To był absolutnie wspaniały koncert. Usłyszeliśmy wielkie arcydzieło pod batutą jednego z największych barokowców – Skipa Sempé. Wrocławscy barokowcy zbudowali ten muzyczny świat wraz z nim i wybitnymi śpiewakami. Końcowa apoteoza Rameau to był taki Rameau, jakiego spotkamy tylko na najlepszych płytach z jego muzyką.
Ucieszyłem się widząc, że w Niskich Łąkach, sklepie muzycznym NFM pojawiło się płytowe „Rameau’s Funeral” ze Skipem Sempé, jego Capriccio Stravagante i słynnym dzięki wielkim nagraniom Phillipe’a Herreweghe Collegium Vocale Gent. Kupiłem to i zdobyłem autograf Skipa Sempé i Judith van Wanroij. Spytałem Skipa o polski barok, a on mnie poprosił, żebym mu coś podesłał. Więc, kto wie?
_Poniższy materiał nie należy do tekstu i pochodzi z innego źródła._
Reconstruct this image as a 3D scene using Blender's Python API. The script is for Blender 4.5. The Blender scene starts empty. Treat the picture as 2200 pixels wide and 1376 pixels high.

Wiele nowych płyt Skipa Sempé i ciekawe wznowienia jego przełomowych nagrań, bardzo starannie zremasterowane, znajdziemy na pięknie wydawanych płytach Paradizo. Jak się okazuje, Paradizo jest wytwórnią płytową założoną przez samego Skipa Sempe. Dołączył więc do Savalla, Gardinera, London Symphony Orchestra i Herreweghe z własną wytwórnią! Paradizo wydaje nagrania Skipa Sempe jako solisty, kameralisty i kierownika zespołów, które założył: Capriccio Stravagante, Capriccio Stravagante Renaissance Orchestra i Capriccio Stravagante Les 24 Violons. Wśród artystów współpracujących z Paradizo są m.in. Julien Martin, Josh Cheatham, Olivier Fortin, Sophie Gent, Doron Sherwin i Collegium Vocale Gent. Paradizo jest także wydawcą Memorandum XXI, zbioru esejów i wywiadów Skipa Sempe na temat muzyki i wykonawstwa. W katalogu wydawnictwa znajdziemy także archiwalną płytę z wykonaniami pionierki klawesynu, legendarnej Wandy Landowskiej. Płyty Paradizo można kupować w ciemno! Są wspaniałe.